Dieses außergewöhnliche Fluchtverhalten mit provozierter Lingerie-Verfolgung unsererseits schadete den Getränken und der Elektronik. Nach einem kleinen Sendeausfall wurde der berühmte  “Jingle Bell Ball” von Capital Radio ins Leben gerufen, ein Event von dem die englische Schlüpfer-Industrie noch heute zehrt.
Ich wüsste nur gerne, was aus dem Schließfach geworden ist, in dem wir unsere Trophäen deponierten.

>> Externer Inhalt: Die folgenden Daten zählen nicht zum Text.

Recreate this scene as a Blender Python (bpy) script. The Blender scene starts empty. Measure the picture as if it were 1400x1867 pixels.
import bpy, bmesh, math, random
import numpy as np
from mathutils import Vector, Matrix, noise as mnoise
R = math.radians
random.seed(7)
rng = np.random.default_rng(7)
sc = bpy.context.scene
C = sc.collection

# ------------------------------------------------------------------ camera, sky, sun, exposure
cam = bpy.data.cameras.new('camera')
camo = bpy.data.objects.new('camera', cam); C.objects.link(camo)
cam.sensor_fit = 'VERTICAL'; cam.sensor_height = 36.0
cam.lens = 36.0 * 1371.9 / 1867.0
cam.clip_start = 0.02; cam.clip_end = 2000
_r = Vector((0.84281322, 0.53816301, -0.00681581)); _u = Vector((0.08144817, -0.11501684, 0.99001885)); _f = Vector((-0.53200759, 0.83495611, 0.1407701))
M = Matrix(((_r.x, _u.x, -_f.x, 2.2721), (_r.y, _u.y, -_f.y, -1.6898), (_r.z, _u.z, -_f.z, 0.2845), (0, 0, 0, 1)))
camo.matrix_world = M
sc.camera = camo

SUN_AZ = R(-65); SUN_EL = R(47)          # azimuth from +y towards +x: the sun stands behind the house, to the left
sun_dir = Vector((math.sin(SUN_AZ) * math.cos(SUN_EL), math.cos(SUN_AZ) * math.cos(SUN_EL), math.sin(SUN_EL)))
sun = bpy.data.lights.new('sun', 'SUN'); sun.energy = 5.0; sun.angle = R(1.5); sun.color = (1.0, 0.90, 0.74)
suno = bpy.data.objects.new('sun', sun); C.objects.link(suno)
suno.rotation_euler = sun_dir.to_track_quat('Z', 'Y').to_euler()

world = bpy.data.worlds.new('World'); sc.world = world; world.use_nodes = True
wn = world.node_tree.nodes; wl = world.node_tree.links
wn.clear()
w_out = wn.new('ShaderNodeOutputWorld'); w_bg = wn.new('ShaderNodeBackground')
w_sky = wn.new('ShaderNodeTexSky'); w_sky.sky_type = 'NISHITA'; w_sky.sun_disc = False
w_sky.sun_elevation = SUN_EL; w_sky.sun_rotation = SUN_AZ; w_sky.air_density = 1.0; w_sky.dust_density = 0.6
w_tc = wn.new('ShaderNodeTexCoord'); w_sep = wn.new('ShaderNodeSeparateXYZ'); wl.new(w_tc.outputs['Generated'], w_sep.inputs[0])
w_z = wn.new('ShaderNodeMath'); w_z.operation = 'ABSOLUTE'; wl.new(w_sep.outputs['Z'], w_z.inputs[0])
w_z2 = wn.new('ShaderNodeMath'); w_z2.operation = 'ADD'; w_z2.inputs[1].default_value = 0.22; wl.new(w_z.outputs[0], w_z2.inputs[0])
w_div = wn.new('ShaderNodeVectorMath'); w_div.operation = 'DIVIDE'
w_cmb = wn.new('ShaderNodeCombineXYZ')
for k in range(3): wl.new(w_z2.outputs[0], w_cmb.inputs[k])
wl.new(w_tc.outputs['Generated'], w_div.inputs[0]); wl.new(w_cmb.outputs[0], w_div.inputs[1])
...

Die Trophäen beim Bärenfels-Heiligabendlauf sind auch legendär. Da viele schnelle Läufer auch schnell nach Hause düsen, grasen die Platzierten 100-200 bei der Siegerehrung im Kino gar nicht schlecht ab. Die vom örtlichen Landwirt gesponserten 10-kg -Kartoffelsäcke sind dieses Jahr der Renner; und das Kühlgel schmeichelt der weihnachtlichen Bauchdecke.

Gar nicht schmeichelhaft war  damals, als unser Außenminister (den Ursprung meiner Verbindung in höhere Kreise recherchiert Ihr bitte in meinem Bericht über den Bonn Marathon)  bei der Weihnachtsfeier im Casino in Wiesbaden einen bei uns sehr beliebten Ex-Präsidenten Russlands gelobt hatte: “Er hat sich sehr verdient gemacht um Deutschland, und zaubern kann er auch noch!” Dann zog H-D dem G. einen goldenen Löffel aus dem Anzug. Witzig, denn  beim Rückflug wurde  H-D bei der Kontrolle am Flughafen seiner goldenen Trophäen entledigt.

Unsere Trophäen bilden sich heute aus dem Bewusstsein, einen datumsmäßig einmaligen Marathonlauf bestritten zu haben. Wer Läufer ist, der hat hier seine Traum-Weihnachten. Heiligabend bei den Bärenfellers! Auch wenn es niemand glauben mag: ich mach mich jetzt auch schnell nach Hause. Die fetten Gänse müssten langsam gar sein. Heute Abend wird Fett gebunkert, nicht mehr verbrannt!